Lorsque l’auteur affirme que la mémoire chrétienne enseigne que Jésus n’était pas marié, il pose un jugement assez rapide. Il y a en réalité une certaine mémoire chrétienne qui l’affirme, parce que cela l’arrange bien, comme le Da Vinci Code imagine Jésus en couple avec Marie-Madeleine, pour la trame du roman. Dans les deux cas, il s’agit de fiction. En effet, force nous est de constater que l’Evangile ne dit rien de la vie affective et sexuelle de Jésus.

Et l’Evangile n’identifie pas les gens par leur état de vie ! La référence à Matthieu 19, 12, « eunuques à cause du Royaume » est tout à fait inadéquate et inopportune dans un débat sur le bien-fondé du célibat. D’abord, Jésus ne conseille pas aux disciples qui le peuvent de rester eunuques, à sa suite ! Jésus ne parle pas de son état de vie ! D’autre part, l’allusion aux eunuques est une réponse à une question des Pharisiens à propos du divorce : « Est-il permis de répudier sa femme pour n’importe quel motif ? » La réponse de Jésus est très théologique, puisqu’il en revient à la volonté du Créateur, « qui les fit homme et femme », « à l’image de Dieu » ajoute la Genèse (1, 27). Jésus évoque donc la sexualité comme structure anthropologique fondamentale, voulue par Dieu, tout en affirmant l’égalité absolue de l’homme et de la femme. Cette affirmation va à contre-courant de la mentalité de l’époque où l’homme a la primauté en tout. Devant une telle radicalité, les disciples disent qu’il n’est pas « avantageux » de se marier. « C’est vrai », dit Jésus, il y en a même qui se sont rendus eunuques à cause du Royaume.
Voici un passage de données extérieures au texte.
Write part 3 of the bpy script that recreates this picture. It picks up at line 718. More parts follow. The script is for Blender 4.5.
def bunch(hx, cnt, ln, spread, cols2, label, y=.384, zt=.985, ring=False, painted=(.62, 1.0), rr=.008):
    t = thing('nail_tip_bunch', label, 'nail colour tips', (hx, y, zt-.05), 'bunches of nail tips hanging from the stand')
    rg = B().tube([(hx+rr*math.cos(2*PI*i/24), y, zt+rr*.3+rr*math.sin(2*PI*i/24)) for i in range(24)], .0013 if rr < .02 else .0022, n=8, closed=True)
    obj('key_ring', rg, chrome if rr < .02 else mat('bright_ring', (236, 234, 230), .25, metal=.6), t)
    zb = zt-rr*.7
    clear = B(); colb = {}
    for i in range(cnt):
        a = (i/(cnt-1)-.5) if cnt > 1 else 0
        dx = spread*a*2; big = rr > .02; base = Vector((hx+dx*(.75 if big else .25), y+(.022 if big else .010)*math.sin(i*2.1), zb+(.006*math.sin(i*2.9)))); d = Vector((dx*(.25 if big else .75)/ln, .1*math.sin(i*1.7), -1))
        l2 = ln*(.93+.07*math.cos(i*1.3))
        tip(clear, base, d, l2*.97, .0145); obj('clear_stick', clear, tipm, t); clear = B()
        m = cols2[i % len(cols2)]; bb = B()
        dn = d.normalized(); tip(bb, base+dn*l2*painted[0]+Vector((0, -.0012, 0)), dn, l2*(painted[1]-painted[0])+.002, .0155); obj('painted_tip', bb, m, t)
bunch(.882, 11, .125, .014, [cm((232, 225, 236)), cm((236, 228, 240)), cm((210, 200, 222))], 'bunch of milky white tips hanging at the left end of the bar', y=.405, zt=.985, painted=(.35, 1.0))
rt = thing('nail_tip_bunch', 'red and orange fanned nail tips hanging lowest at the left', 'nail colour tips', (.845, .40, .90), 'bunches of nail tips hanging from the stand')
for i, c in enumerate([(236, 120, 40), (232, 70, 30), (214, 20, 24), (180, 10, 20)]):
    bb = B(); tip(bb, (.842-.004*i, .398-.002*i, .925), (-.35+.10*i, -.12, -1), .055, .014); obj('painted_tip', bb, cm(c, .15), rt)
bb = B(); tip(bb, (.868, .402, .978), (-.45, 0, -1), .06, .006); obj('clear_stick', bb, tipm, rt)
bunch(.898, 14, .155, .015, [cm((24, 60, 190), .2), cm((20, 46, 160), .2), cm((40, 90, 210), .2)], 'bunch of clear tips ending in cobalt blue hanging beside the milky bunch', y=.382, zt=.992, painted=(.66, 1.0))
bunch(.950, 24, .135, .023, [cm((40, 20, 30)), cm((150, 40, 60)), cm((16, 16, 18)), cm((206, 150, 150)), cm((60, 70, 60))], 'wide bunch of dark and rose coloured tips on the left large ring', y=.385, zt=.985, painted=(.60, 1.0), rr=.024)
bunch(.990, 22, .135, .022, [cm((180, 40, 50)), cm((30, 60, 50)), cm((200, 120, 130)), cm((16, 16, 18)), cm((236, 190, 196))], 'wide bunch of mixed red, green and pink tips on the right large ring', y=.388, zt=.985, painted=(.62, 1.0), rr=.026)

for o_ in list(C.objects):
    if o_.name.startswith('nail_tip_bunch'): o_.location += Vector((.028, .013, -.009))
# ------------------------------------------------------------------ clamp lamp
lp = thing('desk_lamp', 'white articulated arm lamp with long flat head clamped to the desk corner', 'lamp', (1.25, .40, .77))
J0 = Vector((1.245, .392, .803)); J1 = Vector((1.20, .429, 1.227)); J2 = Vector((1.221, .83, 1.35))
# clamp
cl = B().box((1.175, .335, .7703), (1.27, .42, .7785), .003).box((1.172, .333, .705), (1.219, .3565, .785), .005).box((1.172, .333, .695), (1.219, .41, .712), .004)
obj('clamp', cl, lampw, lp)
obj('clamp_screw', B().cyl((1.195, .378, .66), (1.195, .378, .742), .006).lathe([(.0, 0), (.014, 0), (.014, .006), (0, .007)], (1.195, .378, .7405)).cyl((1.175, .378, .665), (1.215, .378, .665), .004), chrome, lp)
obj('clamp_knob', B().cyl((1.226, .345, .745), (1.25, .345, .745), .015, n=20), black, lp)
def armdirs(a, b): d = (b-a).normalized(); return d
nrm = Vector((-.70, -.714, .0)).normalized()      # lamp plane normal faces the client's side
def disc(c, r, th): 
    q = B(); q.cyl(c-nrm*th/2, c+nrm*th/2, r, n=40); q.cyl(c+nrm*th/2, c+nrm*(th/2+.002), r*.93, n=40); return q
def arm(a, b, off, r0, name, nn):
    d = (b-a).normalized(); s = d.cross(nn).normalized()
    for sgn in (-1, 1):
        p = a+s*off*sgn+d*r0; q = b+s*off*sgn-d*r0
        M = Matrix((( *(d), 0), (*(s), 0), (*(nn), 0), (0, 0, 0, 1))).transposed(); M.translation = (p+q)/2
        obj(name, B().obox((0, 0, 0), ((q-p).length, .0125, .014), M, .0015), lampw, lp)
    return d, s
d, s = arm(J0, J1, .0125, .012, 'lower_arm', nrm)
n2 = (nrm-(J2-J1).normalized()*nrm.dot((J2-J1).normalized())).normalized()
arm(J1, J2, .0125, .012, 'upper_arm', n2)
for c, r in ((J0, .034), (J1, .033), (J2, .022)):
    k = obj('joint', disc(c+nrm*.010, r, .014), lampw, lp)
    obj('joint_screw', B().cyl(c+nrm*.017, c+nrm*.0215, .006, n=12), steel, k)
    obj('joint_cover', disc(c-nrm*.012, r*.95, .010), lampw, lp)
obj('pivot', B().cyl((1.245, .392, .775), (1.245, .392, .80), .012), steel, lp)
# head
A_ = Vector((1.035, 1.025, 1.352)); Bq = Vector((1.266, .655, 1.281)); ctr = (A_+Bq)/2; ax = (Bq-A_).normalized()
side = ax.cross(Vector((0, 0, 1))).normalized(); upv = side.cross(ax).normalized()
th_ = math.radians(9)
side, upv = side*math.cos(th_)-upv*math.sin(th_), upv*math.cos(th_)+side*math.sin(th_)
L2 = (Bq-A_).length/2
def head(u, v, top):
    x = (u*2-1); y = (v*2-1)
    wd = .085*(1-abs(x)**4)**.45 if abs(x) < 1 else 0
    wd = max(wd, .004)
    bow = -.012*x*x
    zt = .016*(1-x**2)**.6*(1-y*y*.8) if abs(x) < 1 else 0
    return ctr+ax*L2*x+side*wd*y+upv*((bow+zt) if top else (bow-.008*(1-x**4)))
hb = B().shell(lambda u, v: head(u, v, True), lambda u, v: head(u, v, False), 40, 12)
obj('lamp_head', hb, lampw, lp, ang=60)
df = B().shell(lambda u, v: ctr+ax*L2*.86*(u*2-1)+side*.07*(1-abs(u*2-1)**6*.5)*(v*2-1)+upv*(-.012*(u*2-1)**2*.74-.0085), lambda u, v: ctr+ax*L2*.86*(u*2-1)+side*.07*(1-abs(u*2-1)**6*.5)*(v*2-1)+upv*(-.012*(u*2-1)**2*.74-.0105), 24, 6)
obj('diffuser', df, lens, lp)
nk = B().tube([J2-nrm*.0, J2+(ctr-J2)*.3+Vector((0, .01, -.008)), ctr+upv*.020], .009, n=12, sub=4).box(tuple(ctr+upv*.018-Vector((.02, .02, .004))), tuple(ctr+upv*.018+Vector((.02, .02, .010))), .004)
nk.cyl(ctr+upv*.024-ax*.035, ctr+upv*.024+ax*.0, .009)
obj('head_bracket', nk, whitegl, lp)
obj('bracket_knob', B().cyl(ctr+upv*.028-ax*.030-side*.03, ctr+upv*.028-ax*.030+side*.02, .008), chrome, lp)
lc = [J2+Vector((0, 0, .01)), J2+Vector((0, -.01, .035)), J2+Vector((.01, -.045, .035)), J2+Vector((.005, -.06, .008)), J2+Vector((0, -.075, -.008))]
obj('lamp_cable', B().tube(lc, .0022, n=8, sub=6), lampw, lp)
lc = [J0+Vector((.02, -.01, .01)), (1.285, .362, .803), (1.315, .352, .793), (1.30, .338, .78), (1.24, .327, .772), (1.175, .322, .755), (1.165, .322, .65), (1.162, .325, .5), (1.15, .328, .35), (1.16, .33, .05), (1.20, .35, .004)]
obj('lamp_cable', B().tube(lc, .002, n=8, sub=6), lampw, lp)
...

En d’autres termes, ce n’est pas l’état de vie qui rapproche de Dieu. La rencontre de deux êtres qui s’aiment n’est pas plus porteuse de « sacré » que le célibat, mais elle ne l’est pas moins non plus. J’imagine Jésus, aujourd’hui en 2007, devant un parterre de célibataires consacrés, psalmodiant la supériorité de leur état de vie comme symbole dans leur chair de la primauté du spirituel sur le temporel. Il reprendrait Matthieu 19, 12 pour leur dire : « Attention, il y en a même qui se marient et qui sont parabole du Royaume ! Qui peut comprendre, qu’il comprenne ! »

Quant à la référence à Paul, elle me met mal à l’aise, comme toute référence utilisée hors contexte. En effet, Paul parle de lui, mais il est évident que toute son histoire personnelle est à prendre en compte, et que le passage cité doit être lu en écho à d’autres. Ainsi, un peu plus loin, dans sa deuxième adresse aux Corinthiens, il parle explicitement d’une «écharde en sa chair » (2Co 12, 7). Alors ? Son choix du célibat est-il vraiment libre ? On peut tout imaginer… ou plus sagement ne pas transformer un texte en pré-texte pour justifier une théorie.

Un état de vie qui rapprocherait plus du Christ ? Non, mille fois non ! C’est chacune et chacun qui peut emboîter le pas au Christ en regardant le monde avec ses yeux, en aimant de sa passion, en respirant de son souffle. Le Christ invite simplement à vivre l’Evangile, c’est-à-dire à aimer passionnément… Mais l’amour du Christ n’entre pas en concurrence avec nos amours humaines, comme nos amours humaines ne viennent pas bémoliser l’amour pour le Christ, sinon l’amour est perdant, car réducteur. La discipline catholique du célibat n’offre pas une coloration particulière au ministère sacerdotal, mais elle le décolore en tant que passage obligé. Seule la liberté est coloration qui épanouit.

Le célibat redeviendra porteur de sens quand il ne sera plus la condition sine qua non pour l’exercice du ministère. Quand des célibataires se retrouvent entre célibataires pour décider et affirmer que le célibat est d’une conformité plus radicale au Christ, je ne doute pas que la formation qu’ils prodiguent aux futurs prêtres relève plus du formatage que de la formation.